November 23

What was advertised in a colonial American newspaper 250 years ago today?

Pennsylvania Journal (November 23, 1774).

“JOURNAL OF THE PROCEEDINGS OF THE CONGRESS, Held at PHILADELPHIA.”

Just three weeks after they first advertised a pamphlet containing “EXTRACTS FROM THE VOTES AND PROCEEDINGS OF THE AMERICAN CONTINENTAL CONGRESS,” William Bradford and Thomas Bradford announced that they “Just PUBLISHED” a more extensive “JOURNAL OF THE PROCEEDINGS OF THE CONGRESS, Held at PHILADELPHIA, September 5, 1774.”  Although printers in towns throughout the colonies produced, marketed, and sold local editions of the Extracts to keep the public informed about what occurred at the First Continental Congress, the Bradfords were nearly alone in printing the Journal.  Hugh Gaine, the printer of the New-York Gazette and Weekly Mercury, joined them in that endeavor.

The Bradfords gave their advertisement for the Journal a privileged place in the November 23, 1774, edition of their newspaper, the Pennsylvania Journal.  It appeared on the third page, immediately following the list of prices current in Philadelphia.  While that may not seem like a spot of any significance in modern newspapers, consider the production of newspapers in eighteenth-century America.  Printers created each four-page issue by first printing the first and fourth pages on one side of a broadsheet, letting the ink dry, and then printing the second and third pages on the other side.  That meant that the most current news often appeared on the interior pages of an issue since printers set type and printed those pages last.  In most newspapers, the shipping news from the customs house or the prices current were the last news items before the advertisements, a familiar visual cue for readers that one type of content came to an end and another began.  For readers examining the news more carefully than the advertisements, an advertisement’s placement immediately following the shipping news and prices current likely increased its visibility.

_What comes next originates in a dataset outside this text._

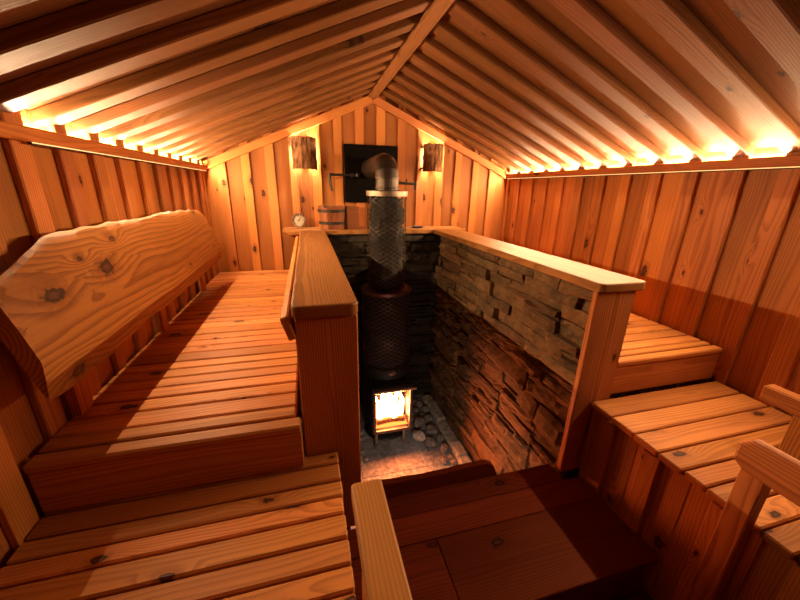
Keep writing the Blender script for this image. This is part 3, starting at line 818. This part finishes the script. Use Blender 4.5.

That their advertisement for the Journal occupied that privileged place was not unique to the Bradfords marketing it in their own newspaper.  On the same day, they placed a notice in the Pennsylvania Gazette.  It ran on the third page, immediately following the shipping news and the prices current.  Among more than fifty paid notices in that issue, the printers of that newspaper apparently believed that the Journal deserved special treatment.  Marketing and selling both the Extracts and the Journal became an extension of keeping the public informed via coverage of the First Continental Congress that appeared in newspapers.